Woman on Trial for Pressuring Boyfriend to Commit Suicide

Prosecutors say Michelle Carter wanted to be 'the grieving girlfriend.'

June 7, 2017 12:23 pm

Michelle Carter, 20, is currently on trial for allegedly pressuring her late boyfriend — through text messages — to commit suicide in 2014.

The Massachusetts woman wanted attention so badly that she used her 18-year-old boyfriend Conrad Roy as a “pawn in her sick game of life and death,” prosecutors accused during opening statements on Tuesday.

Bristol Assistant District Attorney Maryclare Flynn said Carter, who was 17 at the time of Roy’s death, was craving attention and sympathy and used her boyfriend’s suicide to get noticed among friends.

Roy killed himself on July 12, 2014 by inhaling carbon monoxide produced by a water pump in his truck, reported Buzzfeed. The teen had a history of mental illness and had previously attempted suicide.

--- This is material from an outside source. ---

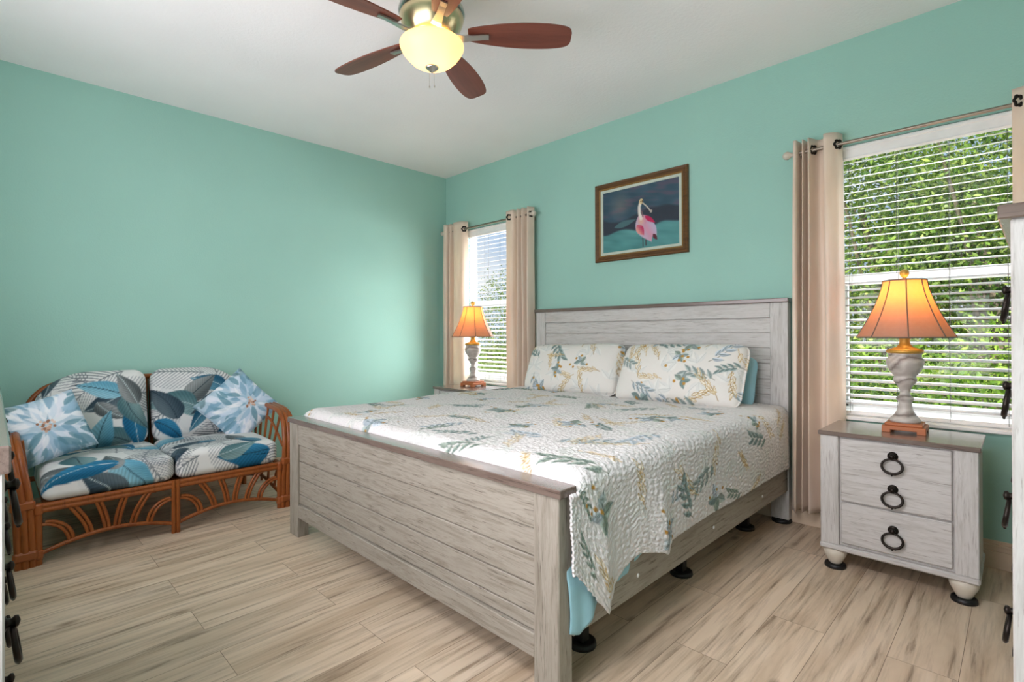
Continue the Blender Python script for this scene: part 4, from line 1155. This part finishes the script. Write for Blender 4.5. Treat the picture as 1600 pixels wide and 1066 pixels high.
# tropical print
def tropic(U, V, seed, x0, x1, y0, y1, grey=.5):
    rs = np.random.default_rng(seed); p = Paint(U, V, (222, 222, 220))
    w, h = x1-x0, y1-y0
    for k in range(3):
        a = rs.random()*6.28; p.leaf(x0+w*rs.random(), y0+h*rs.random(), a, .45, .26, (206, 208, 208), (216, 216, 214), None, alpha=.9)
    for k in range(8):       # palm fronds
        x, y = x0+w*rs.random(), y0+h*rs.random(); a = rs.random()*6.28
        p.leaf(x, y, a, .42, .26, (104, 112, 118), (160, 166, 170), (110, 116, 120), bend=rs.normal()*.3, nv=17, frond=True, e=.004)
    cols = [((26, 96, 132), (50, 124, 160)), ((74, 110, 116), (128, 158, 160)), ((48, 66, 78), (92, 108, 116)), ((96, 158, 182), (140, 190, 206)), ((84, 92, 94), (140, 146, 146)), ((34, 84, 110), (88, 140, 160))]
    pts = [(x0+w*(i+.5)/3, y0+h*(j+.5)/3) for i in range(3) for j in range(3)]*2; rs.shuffle(pts)
    for k in range(11):
        x, y = pts[k]; x += rs.normal()*.05; y += rs.normal()*.05; a = rs.random()*6.28
        L = .19+.13*rs.random(); c1, c2 = cols[(k+seed) % len(cols)]
        p.leaf(x-math.cos(a)*L*.5, y-math.sin(a)*L*.5, a, L, L*(.42+.15*rs.random()), c1, c2, (190, 206, 208) if k % 2 else (30, 50, 60), bend=rs.normal()*.3, nv=13, e=.005, peak=.7)
    return p
def seat_cushion(yc, w, seed, label):
    Q, F = rbox((.335, w/2, .078), (.045, .05, .045), .006, .014, 2)
    d = Q[:, 1]; Q[:, 2] += .008*np.sin(Q[:, 0]*8+seed)*np.sin(d*7)*(Q[:, 2] > 0)
    p = tropic(Q[:, 1], Q[:, 0]-Q[:, 2], seed, -w/2, w/2, -.42, .45)
    place('seat_cushion', Q, F, 'tropic', (.565, yc, .378), Euler((0, R(-1.5), 0)), p.out(), label, 'cushion', 'loveseat seat cushions')
seat_cushion(-3.012, .585, 3, 'tropical leaf seat cushion on the left half of the loveseat')
seat_cushion(-2.420, .585, 8, 'tropical leaf seat cushion on the right half of the loveseat')
def back_cushion(yc, w, h, seed, sg, label):
    Q, F = rbox((.075, w/2, h/2), (.055, .075, .075), .006, .045, 0)
    # outer top corner swept round
    u = Q[:, 1]*sg/(w/2); v = Q[:, 2]/(h/2)
    k = np.clip(u-.05, 0, 1)**2.2*np.clip(v+.0, 0, 1)**1.2; Q[:, 2] -= k*h*.26
    k2 = np.clip(u, 0, 1)*np.clip(v, 0, 1)**3; Q[:, 1] -= sg*k2*.02
    p = tropic(Q[:, 1], Q[:, 2], seed, -w/2, w/2, -h/2, h/2)
    place('back_cushion', Q, F, 'tropic', (.205, yc, .682), Euler((0, R(-11), 0)), p.out(), label, 'cushion', 'loveseat back cushions')
back_cushion(-3.020, .56, .50, 13, -1, 'tropical leaf back cushion on the left half of the loveseat')
back_cushion(-2.432, .56, .50, 4, 1, 'tropical leaf back cushion on the right half of the loveseat')
def throw_pillow(loc, axes, w, cx, cy, seed, label):
    V, F, U, Vv = pillow_mesh(w, w, .13, .004, 130, 130, 2.4)
    rs = np.random.default_rng(seed); p = Paint(U, Vv, (176, 198, 212))
    for k in range(240):
        a = rs.random()*6.28; r0 = .02+.20*rs.random()**.8; L = .05+.09*rs.random()
        c = [(206, 220, 232), (236, 238, 242), (150, 184, 206), (120, 160, 184), (222, 226, 236), (96, 140, 156), (190, 206, 224)][rs.integers(7)]
        p.leaf(cx+math.cos(a)*r0, cy+math.sin(a)*r0, a+rs.normal()*.25, L, L*.32, c, None, None, alpha=.75, e=.006, bend=rs.normal()*.3)
    for k in range(26): p.dot(cx+rs.normal()*.014, cy+rs.normal()*.018, .008, [(196, 160, 140), (150, 110, 90), (220, 196, 180)][k % 3])
    for (sx, sy) in ((-1, 1), (1, -1), (-1, -1)):
        for k in range(14): p.leaf(sx*w*.5+rs.normal()*.03, sy*w*.5+rs.normal()*.03, rs.random()*6.28, .07, .03, [(92, 122, 126), (70, 110, 124), (130, 160, 170)][k % 3], None, None, alpha=.7, e=.008)
    X, Y, Z = [Vector(a) for a in axes]
    mt = Matrix((X, Y, Z)).transposed().to_euler()
    place('throw_pillow', V, F, 'petal', loc, mt, p.out(), label, 'throw pillow', 'flower throw pillows')
def axes_from(xa, na):
    z = Vector(na).normalized(); x = Vector(xa); x = (x-z*x.dot(z)).normalized(); return (x, z.cross(x), z)
throw_pillow((.60, -3.26, .650), axes_from((-.10, .95, .30), (.92, .22, .36)), .355, -.02, .0, 2, 'blue flower print throw pillow leaning against the left arm')
throw_pillow((.44, -2.232, .652), axes_from((0, .64, -.77), (.90, -.22, .30)), .40, .04, .06, 6, 'blue flower print throw pillow turned on its corner at the right arm')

He got out of the truck because he was “scared” but Carted texted him to “get back in,” according to the thousands of text messages the two exchanged during the course of the relationship.

Flynn also said that Carter pretended Roy had killed himself two days before the suicide. Carter texted her friends that Roy had gone missing, even though she was texting and talking to Roy at the time.

“She begins to get the attention she craved for,” Flynn told the Taunton District Court jury as reported by Buzzfeed. “So she has to make it happen — she has to make him kill himself so that she’s not seen as a liar. She has to be the grieving girlfriend to get the sympathy and attention she craves.”

Carter is charged with involuntary manslaughter. On Monday, she waived her right to a jury — her fate is now in the hands of the judge. Buzzfeed gathered this information through a live stream of the trial and tweets from reporters in the courthouse.

Carter’s defense team argued that Roy’s suicide was his own choice and that he was “on the path to take his own life” over many years. But Flynn said that Carter ordered Flynn back into the car after he got out, and then listened for 20 minutes “as he cried out in pain and died.” Carter did not call the police or his family, Flynn told the court.

After Roy’s death, Carter posted about it on Facebook and for weeks texted Roy’s mom.

Joseph Cataldo, Carter’s defense, says that Carter was dealing with her own mental health issues at the time of Roy’s death and that she was taking antidepressants when he died.

“This was a suicide,” Cataldo said in court. “A sad and tragic suicide. But it was not a homicide.”